# Problem requirements
Only the lines from the first one through the line with "bed', 'bed runner')" should be printed, exactly as they appear.

# Dataset extract
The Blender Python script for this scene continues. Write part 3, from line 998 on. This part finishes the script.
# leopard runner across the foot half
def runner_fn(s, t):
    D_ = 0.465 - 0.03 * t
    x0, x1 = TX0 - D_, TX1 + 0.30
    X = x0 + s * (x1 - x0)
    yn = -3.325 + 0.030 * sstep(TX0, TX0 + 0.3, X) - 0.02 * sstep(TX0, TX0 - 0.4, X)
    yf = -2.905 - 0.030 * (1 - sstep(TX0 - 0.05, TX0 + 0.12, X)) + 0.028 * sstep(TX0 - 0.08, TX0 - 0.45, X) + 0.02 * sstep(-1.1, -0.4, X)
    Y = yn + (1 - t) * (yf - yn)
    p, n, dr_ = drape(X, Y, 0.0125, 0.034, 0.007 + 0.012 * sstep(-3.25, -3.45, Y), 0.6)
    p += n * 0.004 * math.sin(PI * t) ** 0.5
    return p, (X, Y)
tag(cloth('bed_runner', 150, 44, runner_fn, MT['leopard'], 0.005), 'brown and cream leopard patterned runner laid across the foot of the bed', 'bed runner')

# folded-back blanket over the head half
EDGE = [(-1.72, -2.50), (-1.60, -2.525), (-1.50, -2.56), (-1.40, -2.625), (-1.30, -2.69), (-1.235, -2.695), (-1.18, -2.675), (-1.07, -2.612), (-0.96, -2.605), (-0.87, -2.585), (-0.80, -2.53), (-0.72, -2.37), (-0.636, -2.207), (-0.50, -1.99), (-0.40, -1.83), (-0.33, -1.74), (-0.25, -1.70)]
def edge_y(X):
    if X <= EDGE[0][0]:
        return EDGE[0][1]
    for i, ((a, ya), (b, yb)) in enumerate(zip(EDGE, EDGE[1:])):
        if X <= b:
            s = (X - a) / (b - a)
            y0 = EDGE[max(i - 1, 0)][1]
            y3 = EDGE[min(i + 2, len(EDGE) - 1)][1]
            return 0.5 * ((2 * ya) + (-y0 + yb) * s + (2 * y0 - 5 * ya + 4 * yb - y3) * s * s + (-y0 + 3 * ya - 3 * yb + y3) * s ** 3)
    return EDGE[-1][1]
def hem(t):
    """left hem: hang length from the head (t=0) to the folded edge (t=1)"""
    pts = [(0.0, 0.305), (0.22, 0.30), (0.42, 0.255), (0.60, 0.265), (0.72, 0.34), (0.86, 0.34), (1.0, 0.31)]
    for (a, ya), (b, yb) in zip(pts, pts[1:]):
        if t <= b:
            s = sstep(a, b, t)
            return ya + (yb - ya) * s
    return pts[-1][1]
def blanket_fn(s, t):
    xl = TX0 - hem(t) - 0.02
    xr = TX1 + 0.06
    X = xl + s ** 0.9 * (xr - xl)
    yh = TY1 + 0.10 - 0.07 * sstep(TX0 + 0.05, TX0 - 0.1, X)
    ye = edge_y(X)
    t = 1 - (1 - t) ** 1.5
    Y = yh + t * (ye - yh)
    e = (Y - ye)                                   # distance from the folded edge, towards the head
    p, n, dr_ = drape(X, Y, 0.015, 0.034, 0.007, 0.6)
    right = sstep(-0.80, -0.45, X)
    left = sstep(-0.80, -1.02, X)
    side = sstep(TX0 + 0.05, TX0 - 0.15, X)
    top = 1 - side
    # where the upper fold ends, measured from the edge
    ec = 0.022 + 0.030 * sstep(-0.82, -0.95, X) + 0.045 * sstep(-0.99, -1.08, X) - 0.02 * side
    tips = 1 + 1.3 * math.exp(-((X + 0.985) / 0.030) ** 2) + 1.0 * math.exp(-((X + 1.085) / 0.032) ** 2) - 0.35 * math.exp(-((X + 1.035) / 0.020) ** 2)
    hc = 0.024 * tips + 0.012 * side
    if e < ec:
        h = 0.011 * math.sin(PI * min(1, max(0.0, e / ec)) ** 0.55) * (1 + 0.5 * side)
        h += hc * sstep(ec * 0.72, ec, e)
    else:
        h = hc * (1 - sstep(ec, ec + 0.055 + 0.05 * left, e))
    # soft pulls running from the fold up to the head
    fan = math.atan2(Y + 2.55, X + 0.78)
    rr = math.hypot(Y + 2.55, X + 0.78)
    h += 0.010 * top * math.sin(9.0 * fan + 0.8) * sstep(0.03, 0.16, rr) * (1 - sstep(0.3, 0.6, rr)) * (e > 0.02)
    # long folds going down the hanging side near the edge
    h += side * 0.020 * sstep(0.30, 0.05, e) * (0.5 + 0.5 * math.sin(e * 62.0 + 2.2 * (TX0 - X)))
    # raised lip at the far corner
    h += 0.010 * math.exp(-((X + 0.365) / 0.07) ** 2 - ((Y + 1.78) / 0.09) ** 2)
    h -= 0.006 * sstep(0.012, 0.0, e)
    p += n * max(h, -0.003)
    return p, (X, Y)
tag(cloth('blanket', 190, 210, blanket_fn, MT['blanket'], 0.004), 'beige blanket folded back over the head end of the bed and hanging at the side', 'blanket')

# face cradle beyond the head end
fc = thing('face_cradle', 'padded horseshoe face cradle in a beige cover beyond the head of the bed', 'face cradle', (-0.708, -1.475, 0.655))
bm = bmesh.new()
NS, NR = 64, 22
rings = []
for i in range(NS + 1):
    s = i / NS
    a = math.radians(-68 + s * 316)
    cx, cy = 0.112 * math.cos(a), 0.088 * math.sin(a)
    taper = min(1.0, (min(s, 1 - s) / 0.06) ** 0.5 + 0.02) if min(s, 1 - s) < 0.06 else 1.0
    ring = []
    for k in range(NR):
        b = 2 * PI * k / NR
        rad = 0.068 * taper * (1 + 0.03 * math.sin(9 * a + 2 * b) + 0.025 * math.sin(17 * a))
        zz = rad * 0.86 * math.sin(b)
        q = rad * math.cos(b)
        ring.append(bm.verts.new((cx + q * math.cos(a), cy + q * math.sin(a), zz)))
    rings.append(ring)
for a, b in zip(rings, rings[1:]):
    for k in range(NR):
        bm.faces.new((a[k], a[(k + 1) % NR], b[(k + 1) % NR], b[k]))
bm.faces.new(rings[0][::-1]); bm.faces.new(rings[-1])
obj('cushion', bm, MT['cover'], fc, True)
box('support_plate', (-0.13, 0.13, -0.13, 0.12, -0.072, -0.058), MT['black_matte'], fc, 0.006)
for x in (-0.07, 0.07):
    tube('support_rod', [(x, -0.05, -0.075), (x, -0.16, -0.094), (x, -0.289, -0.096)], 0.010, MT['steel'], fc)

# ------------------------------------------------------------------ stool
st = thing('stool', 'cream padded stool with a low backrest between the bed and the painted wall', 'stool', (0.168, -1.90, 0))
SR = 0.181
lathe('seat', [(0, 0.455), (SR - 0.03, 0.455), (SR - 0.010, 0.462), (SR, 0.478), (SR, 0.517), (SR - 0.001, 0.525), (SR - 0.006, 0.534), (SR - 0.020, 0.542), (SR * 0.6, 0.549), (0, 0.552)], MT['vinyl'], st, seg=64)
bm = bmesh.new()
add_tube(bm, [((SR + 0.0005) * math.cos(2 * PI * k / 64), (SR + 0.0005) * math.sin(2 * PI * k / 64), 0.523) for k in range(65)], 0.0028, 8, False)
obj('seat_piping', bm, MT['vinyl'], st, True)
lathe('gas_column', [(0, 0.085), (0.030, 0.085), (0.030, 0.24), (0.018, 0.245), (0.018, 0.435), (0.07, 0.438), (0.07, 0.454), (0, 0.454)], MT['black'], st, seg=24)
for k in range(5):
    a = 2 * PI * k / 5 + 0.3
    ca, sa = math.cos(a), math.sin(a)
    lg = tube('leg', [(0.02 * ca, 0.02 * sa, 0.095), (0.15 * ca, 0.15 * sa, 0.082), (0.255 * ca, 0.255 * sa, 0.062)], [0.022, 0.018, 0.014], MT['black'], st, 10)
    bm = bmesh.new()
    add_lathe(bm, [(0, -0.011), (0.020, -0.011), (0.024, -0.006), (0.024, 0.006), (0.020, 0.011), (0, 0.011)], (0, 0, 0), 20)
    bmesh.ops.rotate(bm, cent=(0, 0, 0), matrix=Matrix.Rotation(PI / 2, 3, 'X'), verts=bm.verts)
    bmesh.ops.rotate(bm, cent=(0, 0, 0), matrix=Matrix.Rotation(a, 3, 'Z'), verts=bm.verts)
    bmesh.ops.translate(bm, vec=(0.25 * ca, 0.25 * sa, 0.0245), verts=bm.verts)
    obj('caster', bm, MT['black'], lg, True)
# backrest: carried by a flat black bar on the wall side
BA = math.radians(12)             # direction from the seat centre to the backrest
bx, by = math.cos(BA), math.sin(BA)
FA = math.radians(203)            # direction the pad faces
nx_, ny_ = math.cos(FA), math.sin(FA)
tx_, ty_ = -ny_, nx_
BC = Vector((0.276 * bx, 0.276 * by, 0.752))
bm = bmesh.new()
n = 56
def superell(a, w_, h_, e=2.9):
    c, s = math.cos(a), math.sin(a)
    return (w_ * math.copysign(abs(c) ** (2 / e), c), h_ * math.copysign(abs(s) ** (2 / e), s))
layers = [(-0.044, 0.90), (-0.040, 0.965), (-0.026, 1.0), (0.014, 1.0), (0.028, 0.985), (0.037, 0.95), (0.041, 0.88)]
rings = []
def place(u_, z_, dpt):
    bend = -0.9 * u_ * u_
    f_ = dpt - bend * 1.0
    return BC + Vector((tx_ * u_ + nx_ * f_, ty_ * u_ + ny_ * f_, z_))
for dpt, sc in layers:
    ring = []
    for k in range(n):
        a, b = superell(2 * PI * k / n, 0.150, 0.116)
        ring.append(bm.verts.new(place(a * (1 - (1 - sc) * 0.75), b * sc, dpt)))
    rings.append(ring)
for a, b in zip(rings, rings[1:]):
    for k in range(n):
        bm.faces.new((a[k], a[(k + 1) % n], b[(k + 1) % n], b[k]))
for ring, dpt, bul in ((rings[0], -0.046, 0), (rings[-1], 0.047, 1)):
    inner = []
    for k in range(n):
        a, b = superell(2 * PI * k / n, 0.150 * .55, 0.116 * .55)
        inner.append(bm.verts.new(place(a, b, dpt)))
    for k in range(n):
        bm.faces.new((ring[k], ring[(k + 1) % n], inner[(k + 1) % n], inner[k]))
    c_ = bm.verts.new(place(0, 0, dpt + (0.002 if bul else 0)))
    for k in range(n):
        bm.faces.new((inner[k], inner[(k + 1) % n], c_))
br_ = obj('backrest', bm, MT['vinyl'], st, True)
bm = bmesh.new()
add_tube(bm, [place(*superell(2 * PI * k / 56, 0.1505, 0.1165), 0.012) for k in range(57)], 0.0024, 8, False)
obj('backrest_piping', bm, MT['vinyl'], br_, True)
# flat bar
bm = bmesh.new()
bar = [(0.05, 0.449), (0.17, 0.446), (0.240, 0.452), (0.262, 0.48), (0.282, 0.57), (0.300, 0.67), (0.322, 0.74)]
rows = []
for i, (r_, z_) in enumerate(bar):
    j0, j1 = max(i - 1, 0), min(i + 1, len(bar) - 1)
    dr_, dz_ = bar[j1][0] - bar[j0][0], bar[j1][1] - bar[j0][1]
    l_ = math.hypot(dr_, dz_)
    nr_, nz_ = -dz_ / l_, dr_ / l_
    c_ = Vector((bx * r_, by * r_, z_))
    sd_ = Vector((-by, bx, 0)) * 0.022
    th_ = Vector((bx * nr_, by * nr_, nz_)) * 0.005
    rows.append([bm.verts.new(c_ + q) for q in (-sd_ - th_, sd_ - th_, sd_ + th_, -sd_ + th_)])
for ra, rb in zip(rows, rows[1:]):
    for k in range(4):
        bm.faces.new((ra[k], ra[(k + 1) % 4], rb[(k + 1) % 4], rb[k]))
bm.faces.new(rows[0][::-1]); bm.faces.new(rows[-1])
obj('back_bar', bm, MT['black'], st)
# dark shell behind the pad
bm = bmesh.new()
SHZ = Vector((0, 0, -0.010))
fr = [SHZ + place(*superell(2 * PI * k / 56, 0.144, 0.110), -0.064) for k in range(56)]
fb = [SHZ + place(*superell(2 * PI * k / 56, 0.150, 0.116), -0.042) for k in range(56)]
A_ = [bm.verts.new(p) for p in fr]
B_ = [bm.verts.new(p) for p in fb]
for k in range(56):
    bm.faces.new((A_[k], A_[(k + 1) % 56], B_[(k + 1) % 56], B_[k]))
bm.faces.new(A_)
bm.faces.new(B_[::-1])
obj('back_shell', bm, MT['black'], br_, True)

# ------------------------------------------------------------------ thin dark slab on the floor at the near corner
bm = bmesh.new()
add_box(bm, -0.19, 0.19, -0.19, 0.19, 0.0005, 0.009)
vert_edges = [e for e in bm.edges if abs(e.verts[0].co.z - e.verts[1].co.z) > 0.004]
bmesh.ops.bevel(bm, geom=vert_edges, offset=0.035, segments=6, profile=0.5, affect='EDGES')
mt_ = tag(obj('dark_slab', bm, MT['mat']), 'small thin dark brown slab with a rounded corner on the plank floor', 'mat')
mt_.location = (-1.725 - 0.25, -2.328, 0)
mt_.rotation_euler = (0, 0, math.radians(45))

# Output for this task
The Blender Python script for this scene continues. Write part 3, from line 998 on. This part finishes the script.
# leopard runner across the foot half
def runner_fn(s, t):
    D_ = 0.465 - 0.03 * t
    x0, x1 = TX0 - D_, TX1 + 0.30
    X = x0 + s * (x1 - x0)
    yn = -3.325 + 0.030 * sstep(TX0, TX0 + 0.3, X) - 0.02 * sstep(TX0, TX0 - 0.4, X)
    yf = -2.905 - 0.030 * (1 - sstep(TX0 - 0.05, TX0 + 0.12, X)) + 0.028 * sstep(TX0 - 0.08, TX0 - 0.45, X) + 0.02 * sstep(-1.1, -0.4, X)
    Y = yn + (1 - t) * (yf - yn)
    p, n, dr_ = drape(X, Y, 0.0125, 0.034, 0.007 + 0.012 * sstep(-3.25, -3.45, Y), 0.6)
    p += n * 0.004 * math.sin(PI * t) ** 0.5
    return p, (X, Y)
tag(cloth('bed_runner', 150, 44, runner_fn, MT['leopard'], 0.005), 'brown and cream leopard patterned runner laid across the foot of the bed', 'bed runner')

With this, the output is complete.